Organizer: SOAS University of London

Description:

During reformasi , the hope that visibility will transform into recognition is by no means equally assured for all citizens. As fierce contestation over LGBT belonging in Indonesia has shown, gender and sexuality remain central to how the boundaries of Indonesian citizenship are drawn. Against this backdrop, the transgender feminine populations known as waria and transpuan have continued to successfully leverage their historical visibility to seek access to citizenship rights at the national and regional level. This paper contextualises transgender belonging as a minority form of citizenship that articulates why gender poses a problem for national belonging. It looks to two moments to do so. The first introduces the emergence of the first organised waria organisations in Jakarta in the late 1960s. Although framed as a public nuisance generated by their lower-class status and public sexuality, warias used this visibility to assert belonging as a kind of “legal but nonconforming status.” That is, it was understood that they did not fit the state’s model of binary gender, but nevertheless received special concessions to be visible under certain conditions.

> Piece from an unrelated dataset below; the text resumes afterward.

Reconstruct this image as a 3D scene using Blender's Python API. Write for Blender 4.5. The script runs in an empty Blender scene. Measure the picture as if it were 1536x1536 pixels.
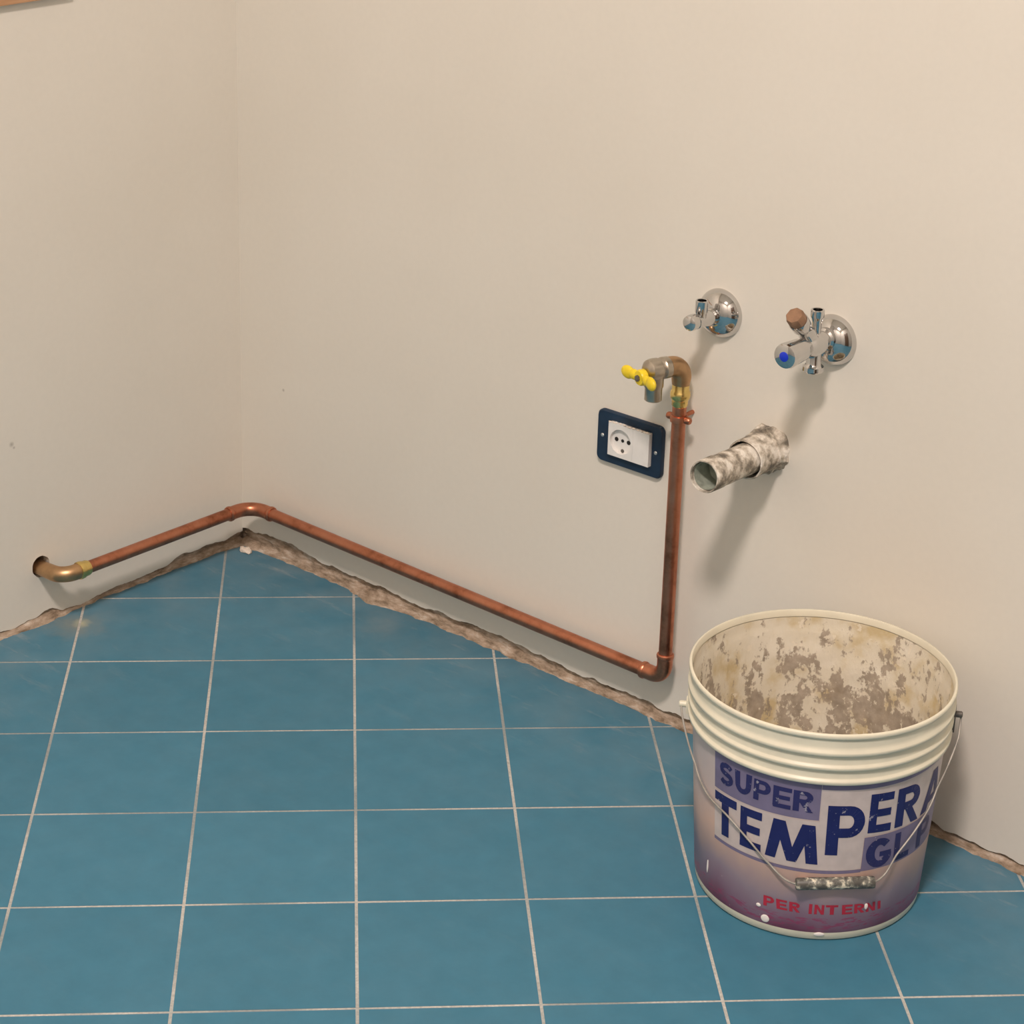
import bpy, bmesh, math, random
from math import sin, cos, pi, radians
from mathutils import Vector, Matrix, noise

SC = bpy.context.scene
COL = SC.collection
random.seed(7)

# ------------------------------------------------------------------ camera
CAM_LOC = Vector((2.34907, -2.18991, 1.48665))
cam_d = bpy.data.cameras.new('camera')
cam = bpy.data.objects.new('camera', cam_d)
COL.objects.link(cam)
cam.location = CAM_LOC
cam.rotation_euler = (radians(70.85268), radians(-1.61405), radians(40.15071))
cam_d.sensor_width = 36.0
cam_d.lens = 3303.35 / 1536 * 36.0
cam_d.shift_x = 0.0013
cam_d.shift_y = -0.18411
cam_d.clip_start = 0.05
SC.camera = cam

# ------------------------------------------------------------------ world, lamps, exposure
world = bpy.data.worlds.new('world')
SC.world = world
world.use_nodes = True
world.node_tree.nodes['Background'].inputs[0].default_value = (0.9, 0.95, 1.0, 1)
world.node_tree.nodes['Background'].inputs[1].default_value = 0.05


def area_light(name, loc, size, power, col, target):
    d = bpy.data.lights.new(name, 'AREA')
    d.shape = 'DISK'
    d.size = size
    d.energy = power
    d.color = col
    o = bpy.data.objects.new(name, d)
    COL.objects.link(o)
    o.location = loc
    o.rotation_euler = (Vector(target) - Vector(loc)).to_track_quat('-Z', 'Y').to_euler()
    return o


area_light('ceiling_lamp', (2.02, -2.20, 3.40), 0.46, 119, (1.0, 0.87, 0.80), (2.02, -2.20, 0))

SC.view_settings.view_transform = 'Standard'
SC.view_settings.look = 'None'
SC.view_settings.gamma = 1.0
SC.view_settings.use_curve_mapping = False
SC.view_settings.exposure = 0.0
SC.cycles.max_bounces = 10
SC.cycles.diffuse_bounces = 6

# ------------------------------------------------------------------ scene frame
# corner of the room at the origin; right wall = plane y 0, left wall slightly out of square
AL = radians(-91.86317)
DL = Vector((cos(AL), sin(AL), 0))          # along the left wall, away from the corner
NL = Vector((-DL.y, DL.x, 0))               # left wall normal, into the room
if NL.x < 0:
    NL = -NL


def LW(s, off, z):
    return DL * s + NL * off + Vector((0, 0, z))


TH = radians(44.21744)                       # tile grid turned against the walls
GC = Vector((0.22509987, 1.1939007, 0))


def grid_to_world(gx, gy):
    x, y = gx - GC.x, gy - GC.y
    return Vector((x * cos(TH) - y * sin(TH), x * sin(TH) + y * cos(TH), 0))


def fbm(x, y, z=0.0, oct=3):
    v, a, f = 0.0, 1.0, 1.0
    for _ in range(oct):
        v += a * noise.noise(Vector((x * f, y * f, z * f)))
        a *= 0.5
        f *= 2.03
    return v


# ------------------------------------------------------------------ materials
class NT:
    def __init__(s, name):
        s.m = bpy.data.materials.new(name)
        s.m.use_nodes = True
        s.t = s.m.node_tree
        s.b = s.t.nodes['Principled BSDF']

    def n(s, typ, **kw):
        nd = s.t.nodes.new(typ)
        for k, v in kw.items():
            if k.startswith('i_'):
                key = k[2:]
                key = int(key) if key.isdigit() else key.replace('_', ' ')
                nd.inputs[key].default_value = v
            else:
                setattr(nd, k, v)
        return nd

    def l(s, a, b):
        s.t.links.new(a, b)

    def set(s, **kw):
        for k, v in kw.items():
            s.b.inputs[k.replace('_', ' ')].default_value = v
        return s

    def coords(s, kind='Object'):
        return s.n('ShaderNodeTexCoord').outputs[kind]

    def mapped(s, scale, kind='Object', loc=(0, 0, 0)):
        mp = s.n('ShaderNodeMapping')
        mp.inputs['Scale'].default_value = scale
        mp.inputs['Location'].default_value = loc
        s.l(s.coords(kind), mp.inputs['Vector'])
        return mp.outputs[0]

    def noise(s, vec, scale, detail=4, rough=0.55):
        nd = s.n('ShaderNodeTexNoise')
        nd.inputs['Scale'].default_value = scale
        nd.inputs['Detail'].default_value = detail
        nd.inputs['Roughness'].default_value = rough
        s.l(vec, nd.inputs['Vector'])
        return nd.outputs['Fac']

    def ramp(s, fac, stops, mode='LINEAR'):
        nd = s.n('ShaderNodeValToRGB')
        cr = nd.color_ramp
        cr.interpolation = mode
        while len(cr.elements) < len(stops):
            cr.elements.new(0.5)
        for e, (p, c) in zip(cr.elements, stops):
            e.position = p
            e.color = (c, c, c, 1) if not isinstance(c, tuple) else (*c, 1)
        s.l(fac, nd.inputs[0])
        return nd.outputs[0]

    def mix(s, fac, a, b, mode='MIX'):
        nd = s.n('ShaderNodeMix', data_type='RGBA', blend_type=mode)
        for sock, v in ((nd.inputs[0], fac), (nd.inputs[6], a), (nd.inputs[7], b)):
            if isinstance(v, (tuple, float, int)):
                sock.default_value = (*v, 1) if isinstance(v, tuple) else v
            else:
                s.l(v, sock)
        return nd.outputs[2]

    def math(s, op, a, b=None, clamp=False):
        nd = s.n('ShaderNodeMath', operation=op, use_clamp=clamp)
        for i, v in enumerate((a, b)):
            if v is None:
                continue
            if isinstance(v, (float, int)):
                nd.inputs[i].default_value = v
            else:
                s.l(v, nd.inputs[i])
        return nd.outputs[0]

    def color(s, out):
        s.l(out, s.b.inputs['Base Color'])
        return s

    def rough(s, out):
        s.l(out, s.b.inputs['Roughness'])
        return s

    def bump(s, h, strength=0.3, dist=0.002):
        nd = s.n('ShaderNodeBump')
        nd.inputs['Strength'].default_value = strength
        nd.inputs['Distance'].default_value = dist
        s.l(h, nd.inputs['Height'])
        s.l(nd.outputs[0], s.b.inputs['Normal'])
        return s


def mat_plaster():
    t = NT('painted_plaster')
    v = t.coords()
    big = t.ramp(t.noise(v, 2.2, 3), [(0.3, (0.735, 0.690, 0.610)), (0.7, (0.775, 0.732, 0.655))])
    fine = t.ramp(t.noise(v, 110, 3), [(0.35, 0.985), (0.65, 1.0)])
    c = t.mix(1.0, big, fine, 'MULTIPLY')
    for (px, py, pz, r) in ((0.094, 0.0, 0.284, 0.0032), (-0.0138, -0.4262, 0.290, 0.0050), (-0.0142, -0.4225, 0.284, 0.0028)):
        d = t.n('ShaderNodeVectorMath', operation='DISTANCE')
        t.l(v, d.inputs[0])
        d.inputs[1].default_value = (px, py, pz)
        c = t.mix(t.math('MULTIPLY', t.math('SUBTRACT', 1.0, t.math('DIVIDE', d.outputs['Value'], r), True), 0.75), c, (0.33, 0.29, 0.25))
    t.color(c).set(Roughness=0.75)
    t.b.inputs['Specular IOR Level'].default_value = 0.25
    t.bump(t.noise(v, 190, 4), 0.12, 0.0006)
    return t.m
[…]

The second describes recent mobilisation among transpuan and waria to access state-issued identity cards (KTP), underway since the mid-2010s. Transpuan and waria were deeply invested in cards, both for the reason that they would grant access to state services, but also because accessing them would grant their nonconforming status further legitimacy. The state’s definition of binary gender is not fixed but a struggle to impose order on the meanings of various signs and the individuals that they are supposed to index. Both during and after the New Order, gender remains a problem so long as it serves as a way to determine the boundaries of belonging in “public,” a concept that is not necessarily coterminous with the nation or the state.